Выразить и определить этот критериум в педагогии было моей задачей. Историческое же воззрение, не идя за мною по этому пути, отвечает, что и Руссо и Лютер были на своем месте (как будто они могли быть не на своем месте), и что бывают различные школы (как будто мы этого не знаем), и что каждая приносит зерно в эту таинственную историческую кучу. Историческое воззрение может породить много занимательных разговоров, когда делать нечего, объяснить то, что всем известно; но сказать слово, на котором бы могла строиться действительность, оно не в состоянии. Ежели оно и проговорится, то скажет только фразу, вроде того, что надо учить сообразно с потребностями времени. Скажите же нам, — какие эти потребности в Сызрани, в Женеве, на Сыр-Дарье? Где можно найти выражение этих потребностей и потребности времени — какого времени? Уж ежели речь пошла об историческом, то в настоящем есть только момент исторический. Один принимает требования 25 годов за требования настоящего; другой знает требования августа 1862 года, третий считает настоящими требованиями требования средневековые. Повторяю, ежели умышленно написана фраза: учить сообразно с требованиями времени, для нас ни в одном слове не имеющая смысла, мы просим — укажите нам эти требования; мы от всей души, искренно говорим, что мы желали бы знать эти требования и не знаем их.

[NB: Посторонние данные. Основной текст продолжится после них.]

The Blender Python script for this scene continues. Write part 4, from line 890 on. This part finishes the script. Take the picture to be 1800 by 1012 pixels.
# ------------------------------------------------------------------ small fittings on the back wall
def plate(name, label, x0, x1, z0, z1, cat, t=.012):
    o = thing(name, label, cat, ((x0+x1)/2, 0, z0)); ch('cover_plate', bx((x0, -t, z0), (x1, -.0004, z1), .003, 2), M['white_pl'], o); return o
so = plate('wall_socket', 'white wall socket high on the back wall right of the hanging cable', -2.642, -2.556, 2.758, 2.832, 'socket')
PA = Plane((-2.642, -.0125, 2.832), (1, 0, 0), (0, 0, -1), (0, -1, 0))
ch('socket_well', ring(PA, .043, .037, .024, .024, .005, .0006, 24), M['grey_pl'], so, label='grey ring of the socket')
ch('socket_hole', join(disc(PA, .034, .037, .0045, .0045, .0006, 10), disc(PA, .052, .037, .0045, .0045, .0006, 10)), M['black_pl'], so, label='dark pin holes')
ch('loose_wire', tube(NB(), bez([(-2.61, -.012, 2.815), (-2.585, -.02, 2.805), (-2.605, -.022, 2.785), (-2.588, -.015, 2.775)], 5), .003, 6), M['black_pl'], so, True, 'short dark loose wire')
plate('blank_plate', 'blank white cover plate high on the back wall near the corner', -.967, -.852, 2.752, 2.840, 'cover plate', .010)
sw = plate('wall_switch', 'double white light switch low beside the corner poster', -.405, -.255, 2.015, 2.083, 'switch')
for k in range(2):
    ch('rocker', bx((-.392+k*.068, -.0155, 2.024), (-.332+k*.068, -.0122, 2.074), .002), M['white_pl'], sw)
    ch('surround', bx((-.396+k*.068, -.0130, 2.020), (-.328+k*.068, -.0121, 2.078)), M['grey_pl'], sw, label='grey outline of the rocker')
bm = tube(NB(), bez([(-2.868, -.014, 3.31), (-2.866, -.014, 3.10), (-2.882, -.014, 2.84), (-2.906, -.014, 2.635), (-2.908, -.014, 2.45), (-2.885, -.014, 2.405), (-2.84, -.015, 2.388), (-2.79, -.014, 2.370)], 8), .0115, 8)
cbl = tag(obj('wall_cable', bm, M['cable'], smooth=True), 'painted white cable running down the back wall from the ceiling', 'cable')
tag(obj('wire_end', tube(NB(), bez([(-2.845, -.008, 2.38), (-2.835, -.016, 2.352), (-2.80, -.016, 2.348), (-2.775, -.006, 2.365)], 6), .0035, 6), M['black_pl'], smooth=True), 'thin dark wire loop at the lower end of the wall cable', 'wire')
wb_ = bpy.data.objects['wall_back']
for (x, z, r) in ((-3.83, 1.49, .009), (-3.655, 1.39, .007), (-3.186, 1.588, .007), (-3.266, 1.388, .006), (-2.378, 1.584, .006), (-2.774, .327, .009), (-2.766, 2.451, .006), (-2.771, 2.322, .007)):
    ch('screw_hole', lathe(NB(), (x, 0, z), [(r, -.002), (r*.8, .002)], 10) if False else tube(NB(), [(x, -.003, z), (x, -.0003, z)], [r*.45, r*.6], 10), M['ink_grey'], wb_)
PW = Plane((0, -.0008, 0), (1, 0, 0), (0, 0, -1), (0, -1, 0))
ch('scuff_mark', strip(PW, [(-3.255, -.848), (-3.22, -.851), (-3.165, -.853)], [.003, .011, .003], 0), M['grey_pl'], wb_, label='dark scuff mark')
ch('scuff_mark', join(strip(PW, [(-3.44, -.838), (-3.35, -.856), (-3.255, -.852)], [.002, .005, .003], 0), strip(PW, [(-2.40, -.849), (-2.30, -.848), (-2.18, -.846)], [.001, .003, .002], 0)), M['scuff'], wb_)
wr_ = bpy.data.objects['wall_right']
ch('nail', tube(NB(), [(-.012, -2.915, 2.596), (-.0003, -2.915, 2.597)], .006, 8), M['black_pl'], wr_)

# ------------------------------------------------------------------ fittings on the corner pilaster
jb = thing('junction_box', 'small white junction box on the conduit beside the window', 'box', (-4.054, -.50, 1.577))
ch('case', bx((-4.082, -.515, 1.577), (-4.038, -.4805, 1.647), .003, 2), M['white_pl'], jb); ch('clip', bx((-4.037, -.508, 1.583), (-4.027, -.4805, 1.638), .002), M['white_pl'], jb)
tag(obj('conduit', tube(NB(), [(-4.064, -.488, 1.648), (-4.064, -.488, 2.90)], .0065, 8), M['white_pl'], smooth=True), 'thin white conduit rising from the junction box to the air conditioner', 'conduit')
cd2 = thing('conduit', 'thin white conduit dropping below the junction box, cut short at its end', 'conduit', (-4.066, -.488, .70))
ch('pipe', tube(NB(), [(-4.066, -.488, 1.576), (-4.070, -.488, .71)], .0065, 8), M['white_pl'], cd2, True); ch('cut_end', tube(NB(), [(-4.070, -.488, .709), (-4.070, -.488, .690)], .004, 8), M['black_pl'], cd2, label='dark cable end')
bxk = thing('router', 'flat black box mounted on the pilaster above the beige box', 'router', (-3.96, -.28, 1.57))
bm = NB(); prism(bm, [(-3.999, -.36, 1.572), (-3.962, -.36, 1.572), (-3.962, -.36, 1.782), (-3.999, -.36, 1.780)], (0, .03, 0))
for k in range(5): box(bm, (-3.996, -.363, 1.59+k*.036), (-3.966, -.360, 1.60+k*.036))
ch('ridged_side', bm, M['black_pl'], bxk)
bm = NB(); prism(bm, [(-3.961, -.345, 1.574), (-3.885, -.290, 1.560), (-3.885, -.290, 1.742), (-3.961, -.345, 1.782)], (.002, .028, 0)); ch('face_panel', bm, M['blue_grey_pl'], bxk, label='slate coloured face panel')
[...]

Мы могли бы привести еще много образцов исторического воззрения г. Маркова ссылками на Trivium u Quadrivium Кассиодора, и Фомы Аквинского, и Шекспира, и Гамлета, и тому подобными интересными и приятными разговорами. Но все эти места также не отвечают на наши запросы, и потому мы ограничимся разъяснением причин несостоятельности исторического взгляда относительно философских вопросов.